WHAT IS BEING ASKED - Can all of these lines be returned exactly?
------ DATASET CONTENT ------
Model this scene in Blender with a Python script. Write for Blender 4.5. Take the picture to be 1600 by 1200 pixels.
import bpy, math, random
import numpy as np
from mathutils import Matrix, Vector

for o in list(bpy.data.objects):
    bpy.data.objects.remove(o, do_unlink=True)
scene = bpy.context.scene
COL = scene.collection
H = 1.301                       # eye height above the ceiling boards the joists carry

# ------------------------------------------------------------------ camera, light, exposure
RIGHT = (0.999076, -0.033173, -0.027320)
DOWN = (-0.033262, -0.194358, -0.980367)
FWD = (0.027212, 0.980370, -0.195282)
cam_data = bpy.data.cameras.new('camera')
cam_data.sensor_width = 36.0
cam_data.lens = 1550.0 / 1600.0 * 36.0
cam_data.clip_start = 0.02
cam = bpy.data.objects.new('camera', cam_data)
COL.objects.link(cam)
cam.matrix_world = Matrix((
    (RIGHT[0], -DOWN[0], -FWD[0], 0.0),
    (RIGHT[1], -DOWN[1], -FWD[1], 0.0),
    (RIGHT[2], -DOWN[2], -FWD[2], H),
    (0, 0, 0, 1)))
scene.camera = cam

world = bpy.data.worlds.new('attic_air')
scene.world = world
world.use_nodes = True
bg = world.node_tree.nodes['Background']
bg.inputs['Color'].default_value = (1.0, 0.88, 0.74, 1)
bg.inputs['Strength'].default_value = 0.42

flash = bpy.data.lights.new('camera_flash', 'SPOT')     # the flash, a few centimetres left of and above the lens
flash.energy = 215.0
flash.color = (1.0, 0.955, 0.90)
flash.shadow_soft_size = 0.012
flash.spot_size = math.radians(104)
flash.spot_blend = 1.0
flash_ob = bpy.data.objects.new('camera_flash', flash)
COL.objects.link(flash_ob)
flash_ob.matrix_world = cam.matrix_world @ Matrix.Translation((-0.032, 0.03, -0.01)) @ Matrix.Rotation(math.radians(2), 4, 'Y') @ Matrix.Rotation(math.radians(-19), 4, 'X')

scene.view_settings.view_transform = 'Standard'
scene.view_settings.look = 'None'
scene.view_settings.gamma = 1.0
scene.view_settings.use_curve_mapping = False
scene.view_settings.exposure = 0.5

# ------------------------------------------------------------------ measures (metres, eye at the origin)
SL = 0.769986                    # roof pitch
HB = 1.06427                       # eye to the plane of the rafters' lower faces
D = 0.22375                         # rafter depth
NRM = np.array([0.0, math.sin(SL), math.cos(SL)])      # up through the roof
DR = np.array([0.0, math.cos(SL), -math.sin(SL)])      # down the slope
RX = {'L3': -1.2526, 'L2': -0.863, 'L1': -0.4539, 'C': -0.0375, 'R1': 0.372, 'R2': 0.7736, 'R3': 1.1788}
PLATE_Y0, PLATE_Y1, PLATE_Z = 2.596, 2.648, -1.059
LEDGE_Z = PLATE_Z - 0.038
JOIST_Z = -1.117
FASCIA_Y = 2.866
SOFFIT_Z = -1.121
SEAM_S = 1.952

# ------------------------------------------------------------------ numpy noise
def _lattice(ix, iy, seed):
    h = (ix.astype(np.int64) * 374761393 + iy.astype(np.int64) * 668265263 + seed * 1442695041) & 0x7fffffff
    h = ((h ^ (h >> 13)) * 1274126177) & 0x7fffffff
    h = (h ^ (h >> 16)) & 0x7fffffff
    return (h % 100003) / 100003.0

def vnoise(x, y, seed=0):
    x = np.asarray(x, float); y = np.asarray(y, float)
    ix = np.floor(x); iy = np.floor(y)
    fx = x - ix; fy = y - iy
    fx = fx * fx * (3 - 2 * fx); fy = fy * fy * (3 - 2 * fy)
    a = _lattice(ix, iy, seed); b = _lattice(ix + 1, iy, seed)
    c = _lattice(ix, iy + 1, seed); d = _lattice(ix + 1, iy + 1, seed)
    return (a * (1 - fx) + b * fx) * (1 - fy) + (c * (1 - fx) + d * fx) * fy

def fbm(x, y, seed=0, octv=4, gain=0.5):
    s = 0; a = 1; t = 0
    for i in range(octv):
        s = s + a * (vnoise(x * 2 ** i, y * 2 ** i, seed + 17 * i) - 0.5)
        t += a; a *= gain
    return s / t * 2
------
ANSWER TO THE EXERCISE -
Model this scene in Blender with a Python script. Write for Blender 4.5. Take the picture to be 1600 by 1200 pixels.
import bpy, math, random
import numpy as np
from mathutils import Matrix, Vector

for o in list(bpy.data.objects):
    bpy.data.objects.remove(o, do_unlink=True)
scene = bpy.context.scene
COL = scene.collection
H = 1.301                       # eye height above the ceiling boards the joists carry

# ------------------------------------------------------------------ camera, light, exposure
RIGHT = (0.999076, -0.033173, -0.027320)
DOWN = (-0.033262, -0.194358, -0.980367)
FWD = (0.027212, 0.980370, -0.195282)
cam_data = bpy.data.cameras.new('camera')
cam_data.sensor_width = 36.0
cam_data.lens = 1550.0 / 1600.0 * 36.0
cam_data.clip_start = 0.02
cam = bpy.data.objects.new('camera', cam_data)
COL.objects.link(cam)
cam.matrix_world = Matrix((
    (RIGHT[0], -DOWN[0], -FWD[0], 0.0),
    (RIGHT[1], -DOWN[1], -FWD[1], 0.0),
    (RIGHT[2], -DOWN[2], -FWD[2], H),
    (0, 0, 0, 1)))
scene.camera = cam

world = bpy.data.worlds.new('attic_air')
scene.world = world
world.use_nodes = True
bg = world.node_tree.nodes['Background']
bg.inputs['Color'].default_value = (1.0, 0.88, 0.74, 1)
bg.inputs['Strength'].default_value = 0.42

flash = bpy.data.lights.new('camera_flash', 'SPOT')     # the flash, a few centimetres left of and above the lens
flash.energy = 215.0
flash.color = (1.0, 0.955, 0.90)
flash.shadow_soft_size = 0.012
flash.spot_size = math.radians(104)
flash.spot_blend = 1.0
flash_ob = bpy.data.objects.new('camera_flash', flash)
COL.objects.link(flash_ob)
flash_ob.matrix_world = cam.matrix_world @ Matrix.Translation((-0.032, 0.03, -0.01)) @ Matrix.Rotation(math.radians(2), 4, 'Y') @ Matrix.Rotation(math.radians(-19), 4, 'X')

scene.view_settings.view_transform = 'Standard'
scene.view_settings.look = 'None'
scene.view_settings.gamma = 1.0
scene.view_settings.use_curve_mapping = False
scene.view_settings.exposure = 0.5

# ------------------------------------------------------------------ measures (metres, eye at the origin)
SL = 0.769986                    # roof pitch
HB = 1.06427                       # eye to the plane of the rafters' lower faces
D = 0.22375                         # rafter depth
NRM = np.array([0.0, math.sin(SL), math.cos(SL)])      # up through the roof
DR = np.array([0.0, math.cos(SL), -math.sin(SL)])      # down the slope
RX = {'L3': -1.2526, 'L2': -0.863, 'L1': -0.4539, 'C': -0.0375, 'R1': 0.372, 'R2': 0.7736, 'R3': 1.1788}
PLATE_Y0, PLATE_Y1, PLATE_Z = 2.596, 2.648, -1.059
LEDGE_Z = PLATE_Z - 0.038
JOIST_Z = -1.117
FASCIA_Y = 2.866
SOFFIT_Z = -1.121
SEAM_S = 1.952

# ------------------------------------------------------------------ numpy noise
def _lattice(ix, iy, seed):
    h = (ix.astype(np.int64) * 374761393 + iy.astype(np.int64) * 668265263 + seed * 1442695041) & 0x7fffffff
    h = ((h ^ (h >> 13)) * 1274126177) & 0x7fffffff
    h = (h ^ (h >> 16)) & 0x7fffffff
    return (h % 100003) / 100003.0

def vnoise(x, y, seed=0):
    x = np.asarray(x, float); y = np.asarray(y, float)
    ix = np.floor(x); iy = np.floor(y)
    fx = x - ix; fy = y - iy
    fx = fx * fx * (3 - 2 * fx); fy = fy * fy * (3 - 2 * fy)
    a = _lattice(ix, iy, seed); b = _lattice(ix + 1, iy, seed)
    c = _lattice(ix, iy + 1, seed); d = _lattice(ix + 1, iy + 1, seed)
    return (a * (1 - fx) + b * fx) * (1 - fy) + (c * (1 - fx) + d * fx) * fy

def fbm(x, y, seed=0, octv=4, gain=0.5):
    s = 0; a = 1; t = 0
    for i in range(octv):
        s = s + a * (vnoise(x * 2 ** i, y * 2 ** i, seed + 17 * i) - 0.5)
        t += a; a *= gain
    return s / t * 2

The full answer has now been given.